DO THIS>
Within the material below, transcribe exactly the lines from the one holding "The Blender Python" through the one holding "z)), lab, 'pallet', 'wooden", keeping both ends and skipping the rest.

Scene modeling code data>

## BEGIN

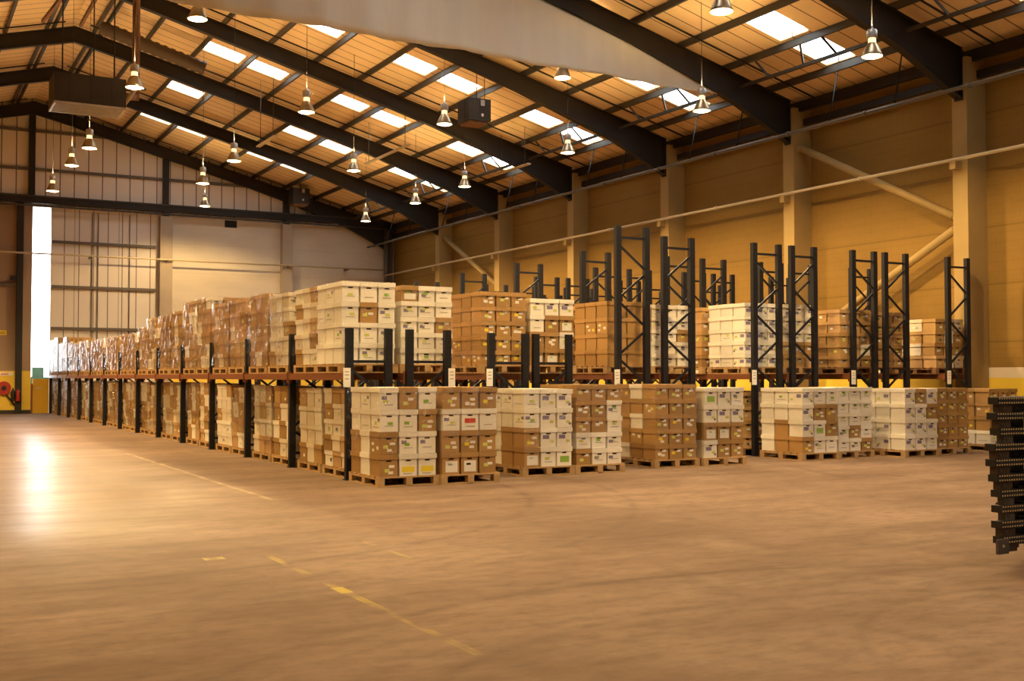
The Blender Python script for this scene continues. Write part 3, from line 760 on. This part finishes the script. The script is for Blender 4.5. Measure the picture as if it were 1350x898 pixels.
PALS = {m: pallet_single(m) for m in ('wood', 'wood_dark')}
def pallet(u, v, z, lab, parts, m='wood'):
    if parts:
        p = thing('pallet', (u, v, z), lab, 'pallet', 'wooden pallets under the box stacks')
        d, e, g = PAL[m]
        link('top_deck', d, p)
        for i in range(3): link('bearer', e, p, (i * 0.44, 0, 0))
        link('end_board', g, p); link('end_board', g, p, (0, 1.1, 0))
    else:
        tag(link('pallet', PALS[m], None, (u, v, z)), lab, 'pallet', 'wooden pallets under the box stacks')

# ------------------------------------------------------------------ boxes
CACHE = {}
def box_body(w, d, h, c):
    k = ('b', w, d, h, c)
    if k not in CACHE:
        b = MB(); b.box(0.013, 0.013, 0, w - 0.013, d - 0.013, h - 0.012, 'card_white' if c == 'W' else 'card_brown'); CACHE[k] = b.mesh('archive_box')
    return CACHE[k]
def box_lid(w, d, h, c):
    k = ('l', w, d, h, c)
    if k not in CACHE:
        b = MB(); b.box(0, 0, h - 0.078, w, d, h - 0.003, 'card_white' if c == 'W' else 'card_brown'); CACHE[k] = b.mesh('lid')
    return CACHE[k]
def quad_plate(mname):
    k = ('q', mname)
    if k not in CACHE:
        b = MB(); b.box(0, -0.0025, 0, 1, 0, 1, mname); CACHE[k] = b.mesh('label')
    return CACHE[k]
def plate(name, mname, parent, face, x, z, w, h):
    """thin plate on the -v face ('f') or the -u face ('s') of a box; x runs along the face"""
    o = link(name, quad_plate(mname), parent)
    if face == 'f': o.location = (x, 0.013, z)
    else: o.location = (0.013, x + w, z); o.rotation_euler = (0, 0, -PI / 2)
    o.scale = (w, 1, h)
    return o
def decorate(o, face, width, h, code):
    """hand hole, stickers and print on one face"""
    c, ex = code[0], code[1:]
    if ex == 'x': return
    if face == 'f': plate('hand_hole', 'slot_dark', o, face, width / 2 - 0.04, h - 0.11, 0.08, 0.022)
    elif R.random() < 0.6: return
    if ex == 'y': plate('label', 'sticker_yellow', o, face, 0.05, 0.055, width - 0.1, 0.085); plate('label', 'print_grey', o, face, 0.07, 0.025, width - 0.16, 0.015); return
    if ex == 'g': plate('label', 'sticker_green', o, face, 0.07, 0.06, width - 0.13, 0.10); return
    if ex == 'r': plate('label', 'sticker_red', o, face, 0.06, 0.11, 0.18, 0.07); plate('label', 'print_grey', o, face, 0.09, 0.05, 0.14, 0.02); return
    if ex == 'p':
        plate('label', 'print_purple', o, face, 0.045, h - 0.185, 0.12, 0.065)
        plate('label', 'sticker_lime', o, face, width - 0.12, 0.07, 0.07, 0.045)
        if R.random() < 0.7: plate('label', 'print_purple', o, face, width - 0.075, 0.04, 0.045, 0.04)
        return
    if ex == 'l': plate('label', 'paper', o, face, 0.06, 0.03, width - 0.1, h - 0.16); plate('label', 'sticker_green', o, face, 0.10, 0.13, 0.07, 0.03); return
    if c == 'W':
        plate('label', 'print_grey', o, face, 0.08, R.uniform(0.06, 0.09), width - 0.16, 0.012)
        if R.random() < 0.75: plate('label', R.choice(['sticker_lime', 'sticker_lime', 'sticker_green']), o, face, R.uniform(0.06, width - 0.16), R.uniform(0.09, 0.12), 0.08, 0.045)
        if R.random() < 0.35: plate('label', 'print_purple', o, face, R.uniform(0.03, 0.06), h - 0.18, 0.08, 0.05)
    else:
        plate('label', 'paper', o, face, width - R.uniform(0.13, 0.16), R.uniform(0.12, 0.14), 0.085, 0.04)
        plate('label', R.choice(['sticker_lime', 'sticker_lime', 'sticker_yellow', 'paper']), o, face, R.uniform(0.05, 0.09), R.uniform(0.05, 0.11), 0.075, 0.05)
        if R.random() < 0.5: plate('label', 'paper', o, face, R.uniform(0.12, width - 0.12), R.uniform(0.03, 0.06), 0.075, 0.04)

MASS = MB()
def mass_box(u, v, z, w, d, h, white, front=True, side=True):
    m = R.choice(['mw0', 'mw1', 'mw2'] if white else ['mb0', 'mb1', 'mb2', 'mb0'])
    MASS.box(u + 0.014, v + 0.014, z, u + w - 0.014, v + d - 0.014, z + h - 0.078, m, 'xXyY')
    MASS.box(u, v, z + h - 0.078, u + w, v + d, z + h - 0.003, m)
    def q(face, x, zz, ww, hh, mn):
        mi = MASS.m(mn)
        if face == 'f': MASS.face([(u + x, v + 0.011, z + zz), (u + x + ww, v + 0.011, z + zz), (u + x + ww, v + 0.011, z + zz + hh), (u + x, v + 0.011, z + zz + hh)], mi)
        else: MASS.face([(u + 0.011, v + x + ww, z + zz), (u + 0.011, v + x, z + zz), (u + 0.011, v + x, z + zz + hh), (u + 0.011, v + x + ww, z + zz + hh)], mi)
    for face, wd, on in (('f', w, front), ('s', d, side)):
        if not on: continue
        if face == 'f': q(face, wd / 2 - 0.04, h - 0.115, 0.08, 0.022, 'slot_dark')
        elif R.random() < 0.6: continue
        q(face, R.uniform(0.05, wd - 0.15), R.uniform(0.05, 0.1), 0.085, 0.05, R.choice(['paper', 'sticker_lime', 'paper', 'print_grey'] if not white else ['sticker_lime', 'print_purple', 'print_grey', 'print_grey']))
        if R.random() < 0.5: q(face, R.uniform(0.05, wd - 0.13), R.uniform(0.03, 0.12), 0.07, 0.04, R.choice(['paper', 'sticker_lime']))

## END
## BEGIN

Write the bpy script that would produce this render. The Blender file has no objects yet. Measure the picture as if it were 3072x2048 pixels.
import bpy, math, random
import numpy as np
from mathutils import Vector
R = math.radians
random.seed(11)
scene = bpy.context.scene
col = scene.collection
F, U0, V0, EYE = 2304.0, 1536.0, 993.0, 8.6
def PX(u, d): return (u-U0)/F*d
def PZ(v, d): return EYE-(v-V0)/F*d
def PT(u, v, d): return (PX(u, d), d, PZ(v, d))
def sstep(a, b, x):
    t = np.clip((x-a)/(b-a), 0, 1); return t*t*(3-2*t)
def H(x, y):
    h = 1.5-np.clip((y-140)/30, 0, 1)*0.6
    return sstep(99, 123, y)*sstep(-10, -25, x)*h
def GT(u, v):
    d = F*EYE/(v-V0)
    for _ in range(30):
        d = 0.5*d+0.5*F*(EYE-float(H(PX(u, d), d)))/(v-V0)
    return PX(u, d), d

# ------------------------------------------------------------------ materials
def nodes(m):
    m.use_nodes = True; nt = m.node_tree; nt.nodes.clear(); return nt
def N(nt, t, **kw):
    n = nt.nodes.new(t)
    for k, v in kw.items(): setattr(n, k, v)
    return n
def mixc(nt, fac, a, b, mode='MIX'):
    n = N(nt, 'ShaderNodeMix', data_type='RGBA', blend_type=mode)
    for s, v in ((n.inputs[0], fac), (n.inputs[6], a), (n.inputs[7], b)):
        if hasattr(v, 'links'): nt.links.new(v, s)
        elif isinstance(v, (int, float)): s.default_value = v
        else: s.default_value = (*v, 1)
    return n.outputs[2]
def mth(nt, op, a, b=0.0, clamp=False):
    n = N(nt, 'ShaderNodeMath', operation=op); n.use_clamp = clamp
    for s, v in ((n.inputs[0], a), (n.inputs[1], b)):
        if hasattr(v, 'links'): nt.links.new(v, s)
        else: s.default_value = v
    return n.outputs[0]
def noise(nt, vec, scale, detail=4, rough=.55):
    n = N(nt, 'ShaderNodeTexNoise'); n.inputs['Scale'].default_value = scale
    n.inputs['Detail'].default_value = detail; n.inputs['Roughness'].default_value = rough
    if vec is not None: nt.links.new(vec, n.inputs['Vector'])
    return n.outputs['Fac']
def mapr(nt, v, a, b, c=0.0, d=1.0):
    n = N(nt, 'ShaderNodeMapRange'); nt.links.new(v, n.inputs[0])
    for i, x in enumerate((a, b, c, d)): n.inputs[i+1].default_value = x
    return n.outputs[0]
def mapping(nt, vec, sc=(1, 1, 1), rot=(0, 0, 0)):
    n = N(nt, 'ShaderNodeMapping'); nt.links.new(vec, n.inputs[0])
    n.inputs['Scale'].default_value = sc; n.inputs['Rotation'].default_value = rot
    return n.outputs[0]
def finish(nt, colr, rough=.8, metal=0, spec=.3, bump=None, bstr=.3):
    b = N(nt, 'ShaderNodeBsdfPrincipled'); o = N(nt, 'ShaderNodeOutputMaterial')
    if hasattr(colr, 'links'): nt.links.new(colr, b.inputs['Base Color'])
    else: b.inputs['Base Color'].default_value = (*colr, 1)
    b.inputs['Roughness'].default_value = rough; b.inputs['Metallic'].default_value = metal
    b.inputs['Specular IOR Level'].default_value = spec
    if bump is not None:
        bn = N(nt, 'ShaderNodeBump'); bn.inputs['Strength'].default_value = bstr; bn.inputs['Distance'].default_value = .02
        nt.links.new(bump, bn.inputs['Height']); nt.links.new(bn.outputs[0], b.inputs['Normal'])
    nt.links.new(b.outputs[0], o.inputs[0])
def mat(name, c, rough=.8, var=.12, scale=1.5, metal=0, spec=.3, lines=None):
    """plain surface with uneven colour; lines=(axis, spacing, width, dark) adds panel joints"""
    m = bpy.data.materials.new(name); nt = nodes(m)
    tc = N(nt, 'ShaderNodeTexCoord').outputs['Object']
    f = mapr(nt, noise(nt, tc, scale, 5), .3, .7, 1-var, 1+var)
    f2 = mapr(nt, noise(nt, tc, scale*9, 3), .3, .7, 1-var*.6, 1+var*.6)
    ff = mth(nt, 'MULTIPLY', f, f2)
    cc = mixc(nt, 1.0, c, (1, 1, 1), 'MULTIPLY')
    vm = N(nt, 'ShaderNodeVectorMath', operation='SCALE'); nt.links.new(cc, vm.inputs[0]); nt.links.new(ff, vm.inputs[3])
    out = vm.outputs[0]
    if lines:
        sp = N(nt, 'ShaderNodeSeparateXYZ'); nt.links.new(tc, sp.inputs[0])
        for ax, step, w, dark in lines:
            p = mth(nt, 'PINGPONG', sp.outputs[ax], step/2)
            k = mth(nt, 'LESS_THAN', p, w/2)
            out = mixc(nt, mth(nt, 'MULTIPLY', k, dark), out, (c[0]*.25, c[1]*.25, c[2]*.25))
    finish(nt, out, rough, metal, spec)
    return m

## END

IN RESPONSE>
The Blender Python script for this scene continues. Write part 3, from line 760 on. This part finishes the script. The script is for Blender 4.5. Measure the picture as if it were 1350x898 pixels.
PALS = {m: pallet_single(m) for m in ('wood', 'wood_dark')}
def pallet(u, v, z, lab, parts, m='wood'):
    if parts:
        p = thing('pallet', (u, v, z), lab, 'pallet', 'wooden pallets under the box stacks')
        d, e, g = PAL[m]
        link('top_deck', d, p)
        for i in range(3): link('bearer', e, p, (i * 0.44, 0, 0))
        link('end_board', g, p); link('end_board', g, p, (0, 1.1, 0))
    else:
        tag(link('pallet', PALS[m], None, (u, v, z)), lab, 'pallet', 'wooden pallets under the box stacks')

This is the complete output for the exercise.